The Dredd is another below par effort from Alan Grant, which contains a couple of real no-nos. Dredd is seen about to execute a perp and then recommending torturing him. These grate for a number of reasons:
Both are pretty well established as totally illegal. I know Alan likes to paint Dredd as a bastard, but the idea that the Judges will keep mass murderers alive (in suspended animation if needs be)just so they can serve their sentence is surely even more sadistic and relentless. Plus the fact that finding out why they did it before pulling the trigger would be a good idea!
The mask revelation is a bit weird - the perp shows no surprise about Dave having been in disguise.
The idea of the Darwin Society had a lot of potential. IIRC, the Darwin awards are given out to people who kill themselves in incredibily stupid ways. It would have been more "Mega-Cityish", imaginative and funnier if the Society had littered the city with obvious death traps and let natural selection take its course rather than just shoot people. PJ Holdens art is pretty good though, and has it's own style that given time could become a real winner.
"Shakara looks great too, but Morrison hasn't given Flint as much to work with as Irving has had from Rennie. And while I'm comparing the two, Storming Heaven wins hands down on the story front too. Shakara has neither the atmosphere or density of ideas with which Rennie has laced Storming Heaven."
I have to take the opposite view here - Storming Heaven has a superb central premise, but fails to capitalise on it, instead opting for a 'faceless, generic "gonna eat your face" bad guys kill faceless, generic good guys' plot. Shakara has yet to develop, but the script has given Flint the opportunity to draw some fantastic images that are as much Morrisons as Flints (the last scene of this prog for example). While it has posed more questions than it has answered, it has at least posed questions, the answers to which I'm still interested in, despite little by way of explanation so far.

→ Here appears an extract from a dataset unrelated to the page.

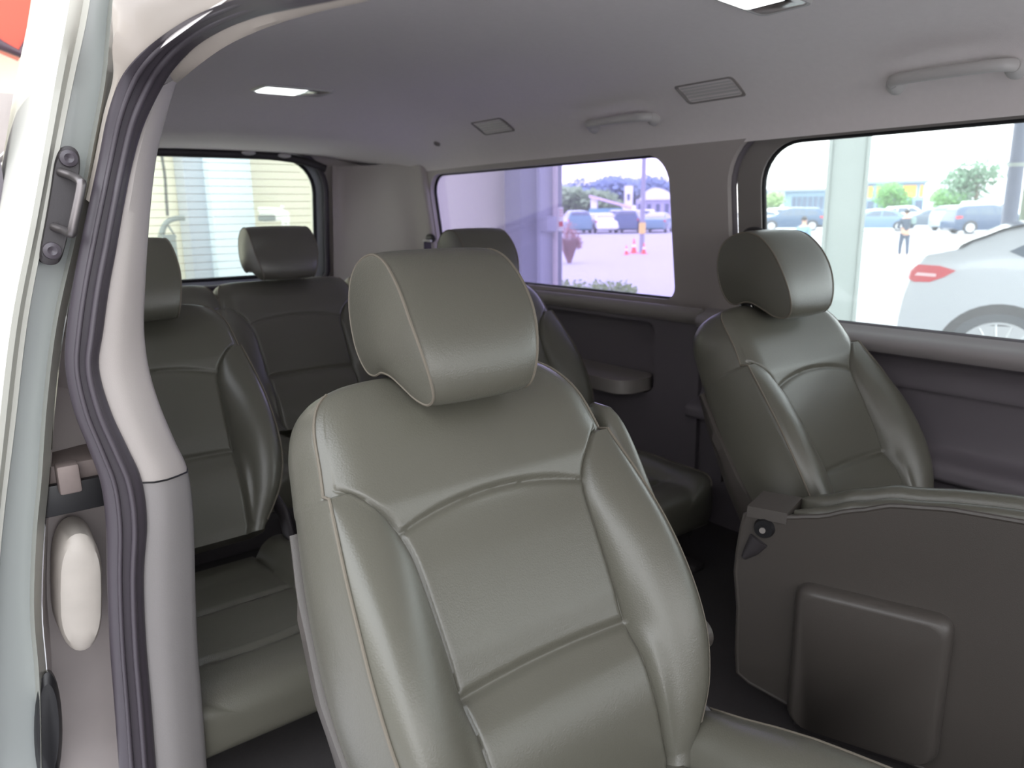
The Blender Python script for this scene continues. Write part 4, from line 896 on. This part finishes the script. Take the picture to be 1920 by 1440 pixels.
# row of cars across the car park behind the lavender window
lab = ['teal car first right of the dry shrub in the far row', 'white hatchback second in the far row', 'dark blue car left of the pole in the far row', 'teal saloon right of the pole in the far row']
for i, (px, k, c, r_) in enumerate([(1080, SUV, teal, False), (1131, SED, pwhite, False), (1182, SUV, dblue, True), (1234, SED, teal, True)]):
    bgcar(k, px, 58, r_, c, lab[i], yawoff=1.42 if r_ else -1.42)
lab2 = ['pale car of the second row above the white hatchback', 'silver car of the second row left of the pole', 'white car of the second row right of the pole']
for i, (px, k, c) in enumerate([(1106, SED, silver), (1158, SUV, silver), (1212, SUV, pwhite)]): bgcar(k, px, 66, i % 2 == 0, c, lab2[i], yawoff=1.42)

# distant buildings
def building(px0, px1, D, z1, name, label, m, z0=0, depth=6, cat='building'):
    a, b_ = atG(px0, D), atG(px1, D); mid = (a+b_)/2; L_ = (b_-a).length; ang = math.atan2((b_-a).y, (b_-a).x)
    t = thing(name, label, cat, tuple(mid), ang); MB().box((0, depth/2, z1/2), (L_, depth, z1)).build('wall', m, t, local=True); return t, L_
bwall = mat('blue_grey_cladding', lin(150, 176, 196), 0.6); bdark = mat('dark_glazing', lin(96, 108, 130), 0.3); org = mat('orange_panel', lin(255, 176, 84), 0.5); roofm = mat('grey_roof', lin(150, 158, 172), 0.6)
t, L_ = building(1622, 1730, 100, 4.3, 'showroom_building', 'long low showroom with orange panels beyond the parked cars', bwall)
MB().box((0, 2.6, 4.45), (L_+0.6, 7, 0.3)).build('roof', roofm, t, local=True)
for cx, w in ((-L_*.44, L_*.08), (-L_*.30, L_*.06), (L_*.24, L_*.22), (L_*.44, L_*.05)): MB().box((cx, -0.06, 3.35), (w, 0.12, 1.3)).build('orange_panel', org, t, local=True)
for k in range(6): MB().box((-L_/2+L_*(k+.5)/6, -0.05, 1.5), (L_/8, 0.1, 1.6)).build('window', bdark, t, local=True)
t, L_ = building(1432, 1560, 100, 3.6, 'depot_building', 'pale depot building with a row of dark bays left of the wide column', bwall)
MB().box((0, 2.6, 3.75), (L_+0.6, 7, 0.3)).build('roof', roofm, t, local=True)
for k in range(7): MB().box((-L_*.1+L_*.55*(k+.5)/7, -0.05, 2.2), (L_*.06, 0.1, 1.5)).build('bay', bdark, t, local=True)
for k in range(3): MB().box((-L_*.42+L_*.09*k, -0.2, 2.2), (0.5, 0.4, 4.4)).build('pier', wt, t, local=True)
t, L_ = building(1192, 1275, 116, 3.2, 'pavilion_building', 'pavilion with a curved white roof right of the pole', mat('lavender_grey_wall', lin(190, 188, 206), 0.6))
cr = []
for i in range(13): u = -1+2*i/12; cr.append([Vector((u*L_*.42, -0.6, 3.3+1.5*(1-u*u)*(1-.3*u))), Vector((u*L_*.42, 6.5, 3.3+1.5*(1-u*u)*(1-.3*u))), Vector((u*L_*.42, 6.5, 3.1)), Vector((u*L_*.42, -0.6, 3.1))])
MB().loft(cr).build('roof', wt, t, local=True)
for k in range(5): MB().box((-L_/2+L_*(k+.5)/5, -0.05, 1.7), (L_*.09, 0.1, 1.6)).build('window', bdark, t, local=True)
t, L_ = building(1170, 1186, 106, 4.9, 'white_tower', 'small white tower block left of the pole', wt)
MB().box((0, -0.05, 3.4), (L_*.3, 0.1, 0.8)).build('window', bdark, t, local=True)
t, L_ = building(1104, 1168, 92, 1.9, 'shed', 'long shed with a pinkish roof sloping down to the right', mat('green_shed_wall', lin(120, 170, 176), 0.6))
MB().loft([[Vector((-L_/2, -0.5, 3.5)), Vector((-L_/2, 6.5, 3.5)), Vector((-L_/2, 6.5, 3.2)), Vector((-L_/2, -0.5, 3.2))], [Vector((L_/2+1, -0.5, 2.1)), Vector((L_/2+1, 6.5, 2.1)), Vector((L_/2+1, 6.5, 1.8)), Vector((L_/2+1, -0.5, 1.8))]]).build('roof', mat('pink_roof', lin(226, 204, 214), 0.6), t, local=True, smooth=False)
MB().box((-L_*.35, 3, 1.6), (L_*.2, 5.8, 3.0)).build('gable', wt, t, local=True)

# ------------------------------------------------------------- people
def skinmesh(nodes, edges, sub=1):
    me = bpy.data.meshes.new('s'); me.from_pydata([n[0] for n in nodes], edges, []); o = bpy.data.objects.new('s', me); COL.objects.link(o)
    sk = o.modifiers.new('k', 'SKIN'); sk.use_smooth_shade = True; o.modifiers.new('u', 'SUBSURF').levels = sub
    for i, n in enumerate(nodes):
        r = n[1]; me.skin_vertices[0].data[i].radius = (r, r) if not isinstance(r, tuple) else r
    me.skin_vertices[0].data[0].use_root = True
    dg = bpy.context.evaluated_depsgraph_get(); out = bpy.data.meshes.new_from_object(o.evaluated_get(dg)); bpy.data.objects.remove(o); return out
def linkmesh(me, name, m, parent):
    o = bpy.data.objects.new(name, me); COL.objects.link(o); o.parent = parent; me.materials.clear(); me.materials.append(m); me.shade_smooth(); return o
skin = mat('skin', lin(206, 160, 136), 0.6); hair = mat('dark_hair', lin(44, 38, 38), 0.7)
def person(px, D, H, rz, shirt, trousers, label, holding=True, walk=0.12):
    p = atG(px, D); v = Vector((p.x, p.y, 0)).normalized(); t = thing('person', label, 'person', tuple(p), math.atan2(v.y, v.x)+math.pi/2+rz)
    s = H/1.75; V_ = lambda x, y, z: (x*s, y*s, z*s)        # x sideways, -y to the front
    hl = [((.25, -.30, 1.02) if holding else (.27, -.05, .82)), ((-.22, -.32, 1.02) if holding else (-.27, .02, .82))]
    el = [((.26, -.04, 1.12) if holding else (.27, .02, 1.10)), ((-.26, -.04, 1.12) if holding else (-.27, .05, 1.10))]
    if holding: hl = [(.06, -.30, 1.10), (-.06, -.30, 1.10)]
    nodes = [(V_(0, 0, .95), .13*s), (V_(0, 0, 1.18), .115*s), (V_(0, 0, 1.40), .12*s), (V_(0, -.01, 1.50), .055*s), (V_(0, -.02, 1.60), .078*s), (V_(0, -.02, 1.70), .07*s)]
    E_ = [(0, 1), (1, 2), (2, 3), (3, 4), (4, 5)]
    for k, e in enumerate((1, -1)):
        b0 = len(nodes); wk = walk*e
        nodes += [(V_(e*.17, 0, 1.41), .058*s), (V_(*el[k]), .043*s), (V_(*hl[k]), .03*s)]; E_ += [(2, b0), (b0, b0+1), (b0+1, b0+2)]
        hx = Vector(hl[k]); dirv = (hx-Vector(el[k])).normalized(); sd = dirv.cross(Vector((0, 0, 1))).normalized()
        nodes.append((V_(*(hx+dirv*.07)), .032*s)); E_.append((b0+2, b0+3))
        for q, ln in ((-1.5, .065), (-.5, .08), (.5, .085), (1.5, .07)):
            nodes.append((V_(*(hx+dirv*(.09+ln)+sd*q*.018)), .009*s)); E_.append((b0+3, len(nodes)-1))
        nodes.append((V_(*(hx+dirv*.10+sd*e*-.06)), .010*s)); E_.append((b0+2, len(nodes)-1))
        l0 = len(nodes)
        nodes += [(V_(e*.09, 0, .86), .095*s), (V_(e*.09, -wk*.8-.02, .49), .062*s), (V_(e*.09, -wk, .09), .042*s), (V_(e*.10, -wk-.14, .04), .036*s)]; E_ += [(0, l0), (l0, l0+1), (l0+1, l0+2), (l0+2, l0+3)]
    linkmesh(skinmesh(nodes, E_), 'body', skin, t)
    sh = [(V_(0, 0, .92), .150*s), (V_(0, 0, 1.18), .140*s), (V_(0, 0, 1.38), .145*s), (V_(0, 0, 1.45), .07*s)]; ee = [(0, 1), (1, 2), (2, 3)]
    for k, e in enumerate((1, -1)):
        b0 = len(sh); m_ = Vector(el[k]).lerp(Vector(hl[k]), .75 if holding else 0.0); sh += [(V_(e*.18, 0, 1.40), .075*s), (V_(*el[k]), .058*s)]; ee += [(2, b0), (b0, b0+1)]
        if holding: sh.append((V_(*m_), .045*s)); ee.append((b0+1, b0+2))
    linkmesh(skinmesh(sh, ee), 'shirt', shirt, t)
    tr_ = [(V_(0, 0, .96), .145*s)]; ee = []
    for e in (1, -1):
        wk = walk*e; l0 = len(tr_); tr_ += [(V_(e*.09, 0, .84), .108*s), (V_(e*.09, -wk*.8-.02, .49), .078*s), (V_(e*.09, -wk+.01, .13), .060*s)]; ee += [(0, l0), (l0, l0+1), (l0+1, l0+2)]
    linkmesh(skinmesh(tr_, ee), 'trousers', trousers, t)
    for e in (1, -1):
        wk = walk*e; MB().tube([V_(e*.09, -wk+.06, .05), V_(e*.095, -wk-.05, .045), V_(e*.10, -wk-.19, .035)], [.045*s, .05*s, .03*s], 12).build('shoe', mat('pale_shoe', lin(220, 222, 226), 0.6), t, local=True)
    hb = MB()
    R_ = []
    for i in range(9):
        a = math.pi*(0.02+0.55*i/8); R_.append([Vector(V_(0.092*math.sin(a)*math.cos(q), -0.012+0.105*math.sin(a)*math.sin(q)+0.012, 1.665+0.115*math.cos(a)+(0.045 if math.sin(q) < -0.3 and i > 5 else 0))) for q in [k*2*math.pi/20 for k in range(20)]])
    hb.loft(R_).build('hair', hair, t, local=True)
    MB().loft([[Vector(V_(0.012*math.cos(q)*r, -0.10-d, 1.635+0.03*math.sin(q)*r)) for q in [k*math.pi/4 for k in range(8)]] for r, d in ((1, 0), (.4, .022))]).build('nose', skin, t, local=True)
    for e in (-1, 1): MB().ball(V_(e*.03, -.092, 1.665), .010*s, 8, 6).build('eye', hair, t, local=True); MB().ball(V_(e*.083, -.01, 1.645), (.012*s, .02*s, .03*s), 8, 6).build('ear', skin, t, local=True)
    MB().ball(V_(0, -.090, 1.59), (.024*s, .012*s, .007*s), 10, 6).build('mouth', mat('lips', lin(170, 105, 100), 0.6), t, local=True)
    return t
pa = person(1701, 27, 1.50, 0.35, mat('dark_shirt', lin(62, 72, 88), 0.8), mat('dark_trousers', lin(66, 76, 96), 0.85), 'person in dark clothes walking across the bright car park, hands held together')
MB().box((-0.22*.86, 0.05, 1.36*.86), (0.16, 0.16, 0.22), 0.05).build('shoulder_bag', mat('grey_green_bag', lin(120, 140, 136), 0.8), pa, local=True)
person(1509, 21, 1.38, -0.5, mat('light_blue_shirt', lin(120, 152, 178), 0.8), mat('beige_shorts', lin(208, 190, 168), 0.8), 'boy in a light blue shirt standing left of the wide column', holding=False, walk=0.04)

Agree about the future shocks - these are utterly pointless - by all means print FS by new writers where the quality is high enough, but to fill week after week with these tired old re-runs just isn't on. Hopefully, the new editorial crew will have the time and resources to get commissions a little more in advance, so that when a story falls through (like Dante?), there won't be a rush to fill the vacuum.